John Lennon’s Son Takes on Paul McCartney’s ‘Robotic’ Response to Dad’s Death

DRAG, ISN'T IT?

McCartney was lambasted by the media for his cold response to John Lennon’s death.

English singer, songwriter and guitarist John Lennon (1940-1980), English singer, songwriter and bassist Paul McCartney, English musician, singer and drummer Ringo Starr and English musician, singer, songwriter and guitarist George Harrison
Jeff Hochberg/Getty Images

The morning after John Lennon was assassinated outside of his New York City apartment, former Beatles bandmate Paul McCartney gave a surprisingly terse interview.

McCartney ended the minute-long interview about his lifelong friend and Beatles bandmate by saying, “Drag isn’t it? OK, cheers. Bye-bye.”

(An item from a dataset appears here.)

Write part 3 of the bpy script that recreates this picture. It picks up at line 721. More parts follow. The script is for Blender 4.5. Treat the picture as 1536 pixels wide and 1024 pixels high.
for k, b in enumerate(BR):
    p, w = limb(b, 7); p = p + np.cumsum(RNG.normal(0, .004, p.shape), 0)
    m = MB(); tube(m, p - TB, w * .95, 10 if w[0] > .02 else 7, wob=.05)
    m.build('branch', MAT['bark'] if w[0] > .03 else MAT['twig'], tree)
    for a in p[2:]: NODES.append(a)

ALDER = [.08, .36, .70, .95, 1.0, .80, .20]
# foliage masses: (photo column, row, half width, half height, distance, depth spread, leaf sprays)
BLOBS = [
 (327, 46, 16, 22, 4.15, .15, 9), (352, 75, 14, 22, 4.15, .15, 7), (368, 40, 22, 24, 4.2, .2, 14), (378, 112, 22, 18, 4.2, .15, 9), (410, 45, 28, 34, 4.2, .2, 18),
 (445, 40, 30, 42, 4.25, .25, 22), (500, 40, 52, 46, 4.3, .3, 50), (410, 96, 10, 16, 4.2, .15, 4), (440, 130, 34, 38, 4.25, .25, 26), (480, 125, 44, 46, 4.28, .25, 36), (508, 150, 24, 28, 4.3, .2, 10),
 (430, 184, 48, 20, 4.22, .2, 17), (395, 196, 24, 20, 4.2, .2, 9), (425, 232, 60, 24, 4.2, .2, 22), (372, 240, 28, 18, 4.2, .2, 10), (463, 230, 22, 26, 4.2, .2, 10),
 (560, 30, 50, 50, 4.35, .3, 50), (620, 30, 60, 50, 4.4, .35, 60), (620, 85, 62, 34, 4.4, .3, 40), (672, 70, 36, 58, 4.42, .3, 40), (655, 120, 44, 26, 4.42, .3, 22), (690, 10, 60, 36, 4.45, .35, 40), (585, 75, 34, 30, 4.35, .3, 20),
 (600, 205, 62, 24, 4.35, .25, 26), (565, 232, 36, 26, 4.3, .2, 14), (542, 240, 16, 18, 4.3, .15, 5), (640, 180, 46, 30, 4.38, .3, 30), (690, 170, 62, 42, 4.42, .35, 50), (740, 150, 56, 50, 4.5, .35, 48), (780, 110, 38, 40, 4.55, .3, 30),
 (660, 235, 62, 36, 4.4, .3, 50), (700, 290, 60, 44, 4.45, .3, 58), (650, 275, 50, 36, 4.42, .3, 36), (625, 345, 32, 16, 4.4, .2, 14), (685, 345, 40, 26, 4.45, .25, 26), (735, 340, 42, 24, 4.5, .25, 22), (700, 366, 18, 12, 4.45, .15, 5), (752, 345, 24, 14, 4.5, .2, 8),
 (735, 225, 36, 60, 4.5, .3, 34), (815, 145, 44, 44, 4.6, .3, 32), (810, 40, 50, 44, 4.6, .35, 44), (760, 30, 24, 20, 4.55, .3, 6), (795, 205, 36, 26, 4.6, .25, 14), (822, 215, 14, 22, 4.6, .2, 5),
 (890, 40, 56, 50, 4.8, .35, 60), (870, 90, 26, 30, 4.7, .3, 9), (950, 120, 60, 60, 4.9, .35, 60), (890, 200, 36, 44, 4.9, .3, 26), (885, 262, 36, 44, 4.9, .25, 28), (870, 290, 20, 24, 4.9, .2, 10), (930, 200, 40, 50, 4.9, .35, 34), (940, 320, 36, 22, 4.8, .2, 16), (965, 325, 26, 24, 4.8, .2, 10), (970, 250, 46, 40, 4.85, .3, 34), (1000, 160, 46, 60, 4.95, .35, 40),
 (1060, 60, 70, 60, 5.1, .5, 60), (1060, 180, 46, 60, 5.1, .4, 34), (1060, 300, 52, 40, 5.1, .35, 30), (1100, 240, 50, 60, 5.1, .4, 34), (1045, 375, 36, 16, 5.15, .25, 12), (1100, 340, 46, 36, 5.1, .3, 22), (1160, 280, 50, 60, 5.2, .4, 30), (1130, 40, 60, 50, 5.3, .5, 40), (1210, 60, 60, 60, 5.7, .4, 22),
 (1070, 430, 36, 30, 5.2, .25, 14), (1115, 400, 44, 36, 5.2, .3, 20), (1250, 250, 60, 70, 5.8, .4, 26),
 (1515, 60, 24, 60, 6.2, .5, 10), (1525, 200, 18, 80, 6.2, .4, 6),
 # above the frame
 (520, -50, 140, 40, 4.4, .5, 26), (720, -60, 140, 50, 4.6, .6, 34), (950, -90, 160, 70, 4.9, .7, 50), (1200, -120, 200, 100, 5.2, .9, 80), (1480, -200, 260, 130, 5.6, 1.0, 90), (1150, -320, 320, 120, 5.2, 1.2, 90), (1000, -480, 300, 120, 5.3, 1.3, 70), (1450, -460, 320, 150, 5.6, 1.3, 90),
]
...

Nearly half a century later, the son of Lennon and Yoko Ono has responded to McCartney’s “robotic” reaction.

John Lennon, Yoko Ono and their son Sean 1977
Sean Lennon was just five when his father, John Lennon, was murdered in New York City. He is now ten years older than his father at the time of his death. Vinnie Zuffante/Getty Images

In a new documentary about the decade between the Beatles’ breakup and Lennon’s death, Sean Ono Lennon came to the rock star’s defense.

“I always notice the look in his eyes and the tone of his voice. Really felt like someone who was unable to process what was going on,” Sean, 50, says in Man on the Run.

“He just seemed almost robotic, which I think some people took possibly as coldness, but I never took it as that, ‘cause I understood even then what it was like when something that terrible happens,” he added.

Sean Ono Lennon 2024
Sean Lennon came to McCartney's defense, nearly half a century after his reaction to Lennon's death made headlines. Lionel Hahn/Getty Images

Sean was just five years old when his father was murdered. He is now 10 years older than his father was at the time of his death.

McCartney’s terse reaction was heavily scrutinized as the ex-Beatles bandmates had been allegedly feuding for the decade following the band’s dissolution. In a later TV interview, McCartney explained his cold remarks.

“I had plenty of sort of personal grief, but I’m not very good at kind of public grief,” McCartney said. “All I could muster was like, ‘It’s a drag,’ and it was like I couldn’t say anything else, I just couldn’t.”

In the documentary, McCartney’s daughter, Stella, recalled the exact moment he got the phone call notifying him of Lennon’s death.

“I remember that moment. I remember the phone ringing. I remember some, the biggest reaction I’d ever seen, and him leaving the kitchen and going outside,” the fashion designer, 54, says. “That was heartbreaking, like truly heartbreaking.”

Sean Lennon, Yoko Ono, and Paul McCartney  at the Rock and Roll Hall of Fame in 1994
In a new documentary, Sean defended McCartney's cold interview following his father's death. Robin Platzer/Getty Images

Sean continued to say that his father’s bond with McCartney remained strong up until his untimely death. In their home, Sean says, Lennon would often play McCartney’s self-titled 1970 album.

The documentary’s director, Morgan Neville, said that throughout the decade, Lennon and McCartney remained musical inspirations to one another.

“John had told people that he was looking forward to playing things with Paul, and had definitely thought about it,” Neville, 58, told the Daily Beast. “Part of why John went back in the studio to do Double Fantasy was having heard Paul’s McCartney II and ‘Coming Up’ and that song and being spurred on by it.”

Both Sean and Neville agreed that Lennon’s death was a turning point in McCartney’s life.

“When the Beatles broke up, he had to grow up, but in a way I feel like my dad passing was probably the real growing up moment,” Sean says in the film. “They had a once-in-a-millennium chemistry that I don’t think we’re likely to see again.”

Paul McCartney and John Lennon of The Beatles 1966
McCartney said his terse interview responses on the morning after Lennon's death were the result of shock, and his inability to process grief publicly. Jeff Hochberg/Getty Images

On Obsessed: The Podcast, Neville said that Lennon’s death had a freeing effect on McCartney.

“If you look at what happens, Paul never records with Wings again. They break up. He starts recording as Paul McCartney for the rest of his entire career,” the Oscar-winning documentarian said. “Suddenly, he’s like, ‘Okay, I can be a Beatle, and I can be a Wing, and I can be Paul, and I can embrace all of my history. I don’t have to kind of cordon off part of it.’”

Man on the Run is in theaters on February 19 and February 22. The film features archival footage from the decade leading up to Lennon’s death, along with interviews with McCartney, Lennon, and others. It will stream on Amazon Prime starting February 27.